Il a ensuite souligné l'insuffisante maîtrise publique en matière de réseaux numériques : ce domaine est marqué par un grand nombre d'intervenants, publics et privés, qui mènent parfois des politiques différentes et se renvoient souvent les responsabilités. Ainsi, pour la réalisation du plan de résorption des zones blanches de la téléphonie mobile, les départements n'ont pas tous été très allants ; quand ils ont accepté de financer les pylônes nécessaires, ce sont les communes qui n'ont pas toujours été capables de fournir le terrain de l'implantation ou les opérateurs qui ont été bien lents à y installer leurs équipements ; des solutions rationnelles d'utilisation des pylônes existants ont buté sur des questions de prix, obligeant à reprendre toute la procédure sur d'autres sites ; les compétences n'ont pas toujours été là non plus : les problèmes d'ingénierie locale sont récurrents. Au bout du compte, du fait de cet émiettement, on aboutit à rendre les usagers mécontents et à des retards de 18 mois à 2 ans sur des annonces fermement proclamées.

M. Patrice Martin-Lalande s'est réjoui que la Délégation ait pris le parti de faire le point sur une question que son évolution permanente rend redoutable : lors de réunions avec les futurs usagers sur l'arrivée du haut débit par exemple, on est parfois obligé d'avouer une absence totale de maîtrise des données.
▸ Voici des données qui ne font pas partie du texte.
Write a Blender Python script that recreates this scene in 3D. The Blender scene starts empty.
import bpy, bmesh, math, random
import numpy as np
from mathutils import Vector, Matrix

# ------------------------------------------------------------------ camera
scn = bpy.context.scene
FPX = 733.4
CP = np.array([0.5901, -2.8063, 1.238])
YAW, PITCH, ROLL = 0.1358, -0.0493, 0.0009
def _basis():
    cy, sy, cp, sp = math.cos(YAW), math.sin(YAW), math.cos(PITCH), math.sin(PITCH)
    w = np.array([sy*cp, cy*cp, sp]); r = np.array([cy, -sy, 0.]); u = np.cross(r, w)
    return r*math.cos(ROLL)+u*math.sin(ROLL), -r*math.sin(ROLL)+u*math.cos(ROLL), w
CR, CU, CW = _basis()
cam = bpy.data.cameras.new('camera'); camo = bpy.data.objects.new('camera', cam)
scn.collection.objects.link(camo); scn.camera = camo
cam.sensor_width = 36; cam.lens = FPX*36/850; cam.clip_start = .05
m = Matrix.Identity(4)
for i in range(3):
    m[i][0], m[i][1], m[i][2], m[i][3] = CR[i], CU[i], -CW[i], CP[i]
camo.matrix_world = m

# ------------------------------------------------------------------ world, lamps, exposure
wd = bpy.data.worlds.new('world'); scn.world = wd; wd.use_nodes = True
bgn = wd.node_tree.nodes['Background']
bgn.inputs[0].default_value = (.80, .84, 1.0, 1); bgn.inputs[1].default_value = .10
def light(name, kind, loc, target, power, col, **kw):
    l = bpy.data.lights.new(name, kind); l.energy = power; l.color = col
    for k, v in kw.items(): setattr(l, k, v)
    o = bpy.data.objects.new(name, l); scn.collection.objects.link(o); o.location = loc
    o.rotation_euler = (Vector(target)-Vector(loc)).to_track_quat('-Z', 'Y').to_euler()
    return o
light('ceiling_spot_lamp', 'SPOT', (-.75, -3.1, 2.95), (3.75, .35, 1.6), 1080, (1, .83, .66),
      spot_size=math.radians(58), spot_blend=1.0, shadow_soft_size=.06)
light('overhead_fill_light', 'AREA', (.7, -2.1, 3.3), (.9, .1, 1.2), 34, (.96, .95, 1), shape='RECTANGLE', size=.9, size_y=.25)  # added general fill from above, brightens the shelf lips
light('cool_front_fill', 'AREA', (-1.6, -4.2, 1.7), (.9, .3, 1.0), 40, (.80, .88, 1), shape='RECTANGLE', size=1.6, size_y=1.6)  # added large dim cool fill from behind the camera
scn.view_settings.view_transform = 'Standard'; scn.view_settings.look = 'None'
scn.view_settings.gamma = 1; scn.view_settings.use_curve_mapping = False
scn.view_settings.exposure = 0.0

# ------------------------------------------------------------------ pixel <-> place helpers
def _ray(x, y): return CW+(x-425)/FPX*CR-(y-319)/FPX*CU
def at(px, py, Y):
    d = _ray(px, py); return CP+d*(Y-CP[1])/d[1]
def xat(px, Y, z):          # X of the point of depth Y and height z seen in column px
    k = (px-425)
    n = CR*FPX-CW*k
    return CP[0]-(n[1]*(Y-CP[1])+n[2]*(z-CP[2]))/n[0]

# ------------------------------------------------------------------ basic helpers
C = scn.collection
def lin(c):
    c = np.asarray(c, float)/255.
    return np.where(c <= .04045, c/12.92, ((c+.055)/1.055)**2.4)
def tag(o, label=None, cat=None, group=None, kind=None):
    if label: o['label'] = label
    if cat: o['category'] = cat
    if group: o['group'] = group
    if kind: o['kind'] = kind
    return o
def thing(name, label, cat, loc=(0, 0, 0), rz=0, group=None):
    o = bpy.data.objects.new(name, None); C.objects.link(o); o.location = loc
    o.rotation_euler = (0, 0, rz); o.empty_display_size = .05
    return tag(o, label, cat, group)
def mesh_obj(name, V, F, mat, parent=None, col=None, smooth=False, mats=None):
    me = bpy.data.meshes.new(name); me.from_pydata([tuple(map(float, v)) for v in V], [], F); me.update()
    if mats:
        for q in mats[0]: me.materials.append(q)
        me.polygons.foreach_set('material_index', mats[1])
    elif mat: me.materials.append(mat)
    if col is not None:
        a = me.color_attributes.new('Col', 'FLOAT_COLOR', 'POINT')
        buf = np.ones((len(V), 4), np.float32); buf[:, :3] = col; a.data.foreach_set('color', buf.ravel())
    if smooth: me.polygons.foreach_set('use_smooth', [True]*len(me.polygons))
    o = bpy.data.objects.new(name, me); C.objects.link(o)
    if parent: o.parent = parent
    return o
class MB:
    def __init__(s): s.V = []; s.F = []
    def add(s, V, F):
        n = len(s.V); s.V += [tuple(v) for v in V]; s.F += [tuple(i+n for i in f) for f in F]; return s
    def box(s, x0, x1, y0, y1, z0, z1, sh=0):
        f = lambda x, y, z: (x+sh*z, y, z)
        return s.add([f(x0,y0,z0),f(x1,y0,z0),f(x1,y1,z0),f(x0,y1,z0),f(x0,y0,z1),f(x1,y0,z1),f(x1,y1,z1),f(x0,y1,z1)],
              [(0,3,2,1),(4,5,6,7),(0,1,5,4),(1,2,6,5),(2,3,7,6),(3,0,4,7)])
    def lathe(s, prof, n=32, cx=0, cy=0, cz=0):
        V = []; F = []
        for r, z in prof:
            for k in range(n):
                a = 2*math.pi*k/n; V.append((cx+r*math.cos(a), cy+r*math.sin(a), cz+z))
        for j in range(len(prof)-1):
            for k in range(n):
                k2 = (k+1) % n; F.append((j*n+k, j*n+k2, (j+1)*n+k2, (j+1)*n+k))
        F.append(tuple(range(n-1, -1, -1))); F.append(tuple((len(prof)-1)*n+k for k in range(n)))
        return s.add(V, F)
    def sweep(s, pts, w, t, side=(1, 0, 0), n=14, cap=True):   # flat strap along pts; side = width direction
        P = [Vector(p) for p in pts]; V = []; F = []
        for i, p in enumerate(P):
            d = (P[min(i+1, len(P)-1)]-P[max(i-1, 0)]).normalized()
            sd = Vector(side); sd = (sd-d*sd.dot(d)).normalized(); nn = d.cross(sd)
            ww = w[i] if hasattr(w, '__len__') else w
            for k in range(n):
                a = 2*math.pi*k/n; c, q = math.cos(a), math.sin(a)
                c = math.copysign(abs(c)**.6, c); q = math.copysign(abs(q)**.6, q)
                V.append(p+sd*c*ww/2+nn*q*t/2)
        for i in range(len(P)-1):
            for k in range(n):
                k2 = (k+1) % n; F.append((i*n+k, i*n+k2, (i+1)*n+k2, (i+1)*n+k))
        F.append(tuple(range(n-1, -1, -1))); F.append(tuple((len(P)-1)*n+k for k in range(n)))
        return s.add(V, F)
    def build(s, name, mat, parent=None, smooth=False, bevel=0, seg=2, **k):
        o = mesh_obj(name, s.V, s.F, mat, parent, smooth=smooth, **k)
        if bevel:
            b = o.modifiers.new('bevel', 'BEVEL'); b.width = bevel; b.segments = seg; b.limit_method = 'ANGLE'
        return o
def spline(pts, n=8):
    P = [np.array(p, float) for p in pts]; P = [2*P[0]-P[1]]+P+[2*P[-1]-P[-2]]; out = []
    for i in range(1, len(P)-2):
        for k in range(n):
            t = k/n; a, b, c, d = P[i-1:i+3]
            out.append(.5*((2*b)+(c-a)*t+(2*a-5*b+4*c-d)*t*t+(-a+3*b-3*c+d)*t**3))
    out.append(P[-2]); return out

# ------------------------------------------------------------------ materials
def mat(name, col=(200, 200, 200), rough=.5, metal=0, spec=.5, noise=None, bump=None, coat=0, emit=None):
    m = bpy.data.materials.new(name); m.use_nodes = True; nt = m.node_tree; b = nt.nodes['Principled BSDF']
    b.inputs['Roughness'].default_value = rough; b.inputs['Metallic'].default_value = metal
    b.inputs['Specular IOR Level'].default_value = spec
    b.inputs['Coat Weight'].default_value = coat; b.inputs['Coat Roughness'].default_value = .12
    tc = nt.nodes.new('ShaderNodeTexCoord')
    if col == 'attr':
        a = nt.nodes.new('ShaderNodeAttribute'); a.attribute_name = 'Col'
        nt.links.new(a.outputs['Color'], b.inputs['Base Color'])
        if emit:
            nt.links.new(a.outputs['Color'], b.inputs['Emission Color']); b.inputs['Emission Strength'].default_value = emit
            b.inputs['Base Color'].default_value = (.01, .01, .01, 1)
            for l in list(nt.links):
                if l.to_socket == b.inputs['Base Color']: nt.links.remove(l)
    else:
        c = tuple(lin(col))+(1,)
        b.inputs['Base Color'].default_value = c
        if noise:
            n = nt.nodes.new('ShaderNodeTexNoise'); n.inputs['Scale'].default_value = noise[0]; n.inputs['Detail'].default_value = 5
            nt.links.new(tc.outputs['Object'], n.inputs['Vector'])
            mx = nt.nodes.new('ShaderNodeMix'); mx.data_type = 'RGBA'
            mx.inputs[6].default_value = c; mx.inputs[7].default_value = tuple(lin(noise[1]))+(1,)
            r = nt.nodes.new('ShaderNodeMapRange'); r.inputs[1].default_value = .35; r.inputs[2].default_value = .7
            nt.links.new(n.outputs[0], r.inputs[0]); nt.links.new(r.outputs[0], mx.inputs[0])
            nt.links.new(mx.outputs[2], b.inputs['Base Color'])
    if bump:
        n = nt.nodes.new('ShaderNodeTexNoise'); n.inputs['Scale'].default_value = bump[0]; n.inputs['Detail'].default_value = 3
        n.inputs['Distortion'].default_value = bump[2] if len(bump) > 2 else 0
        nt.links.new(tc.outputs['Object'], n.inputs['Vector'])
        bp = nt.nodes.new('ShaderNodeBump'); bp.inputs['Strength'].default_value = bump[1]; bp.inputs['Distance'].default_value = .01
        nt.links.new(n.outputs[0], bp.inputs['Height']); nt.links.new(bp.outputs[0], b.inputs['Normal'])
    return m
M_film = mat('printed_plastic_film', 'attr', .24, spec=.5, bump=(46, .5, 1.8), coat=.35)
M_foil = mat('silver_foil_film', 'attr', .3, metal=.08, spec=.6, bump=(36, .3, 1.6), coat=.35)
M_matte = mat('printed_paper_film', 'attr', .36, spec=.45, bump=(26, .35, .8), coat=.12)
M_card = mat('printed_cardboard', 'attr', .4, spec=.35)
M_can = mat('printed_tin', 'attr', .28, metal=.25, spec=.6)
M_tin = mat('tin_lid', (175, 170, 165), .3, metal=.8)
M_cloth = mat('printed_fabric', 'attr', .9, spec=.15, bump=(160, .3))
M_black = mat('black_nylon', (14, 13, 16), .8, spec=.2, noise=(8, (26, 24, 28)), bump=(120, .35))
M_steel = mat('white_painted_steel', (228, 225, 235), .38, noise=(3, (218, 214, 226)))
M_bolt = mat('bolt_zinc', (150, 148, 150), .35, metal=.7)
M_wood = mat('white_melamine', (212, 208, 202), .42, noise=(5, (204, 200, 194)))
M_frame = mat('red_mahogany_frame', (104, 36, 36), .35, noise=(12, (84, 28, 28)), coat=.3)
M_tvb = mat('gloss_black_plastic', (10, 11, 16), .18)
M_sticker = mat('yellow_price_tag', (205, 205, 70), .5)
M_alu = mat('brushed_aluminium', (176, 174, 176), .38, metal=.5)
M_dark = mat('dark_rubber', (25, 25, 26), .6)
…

Dans ces conditions d'évolution, il est difficile de prendre des options. Il est donc intéressant qu'on essaie, au niveau national, de poser des points de repère.

En matière de téléphonie mobile, il faut cesser de considérer que le taux de couverture du territoire de chaque opérateur fait partie de ses arguments face à la concurrence. Les opérateurs vont avoir d'autres priorités que la couverture des zones les moins peuplées. Il faut donc qu'une couverture intégrale du territoire se base sur l'actuel maillage du réseau 2G et l'accroissement des zones de mutualisation et d'itinérance.

En revanche, le rythme actuel de réalisation du plan de résorption paraît bon ; cependant, les polémiques sur l'influence des émissions hertziennes sur la santé, qui gênent parfois la bonne implantation des pylônes, doivent être traitées par un vrai discours scientifique : moins de pylônes, ce sont des émissions plus fortes et des conséquences aujourd'hui mal connues sur la personne qui a le téléphone à l'oreille.

M. Patrice Martin-Lalande a conclu que le travail présenté allait permettre d'ouvrir un débat dont on a aujourd'hui besoin.

Le président Émile Blessig, rapporteur, a répondu que la répartition des fréquences entre les utilisateurs et la détermination des modalités de cette répartition étaient du ressort de l'État. Au nom de l'État, la répartition est effectuée par l'Agence nationale des fréquences (ANFR). Cette répartition est aujourd'hui l'objet d'intenses pressions entre opérateurs de télévision et de téléphonie. Il est impératif que la téléphonie mobile puisse avoir sa part du dividende numérique si c'est la condition pour qu'on n'ait pas à construire de nouveaux pylônes sur les territoires.

Le suivi effectué par la Délégation tout au long de la législature, avec l'audition régulière des acteurs de référence du secteur, ARCEP, CSA, ANFR, montre bien à quel point, sur ces nouvelles technologies, il faut réfléchir à l'équipement des zones sur lesquelles le marché ne peut suffire, et notamment les zones rurales ; en 2003, on s'est rendu compte qu'on ne pourrait couvrir le territoire en téléphonie mobile qu'en recourant à la mutualisation des équipements entre opérateurs, à l'itinérance, le signal des uns passant alors sur les équipements des autres, et aux financements européens. Aujourd'hui, le débat change de nature : à partir du moment où le territoire est maillé, on peut réfléchir aux contenus et aux services qui peuvent être distribués.

La Délégation a alors adopté, à l'unanimité, les conclusions présentées par le rapporteur.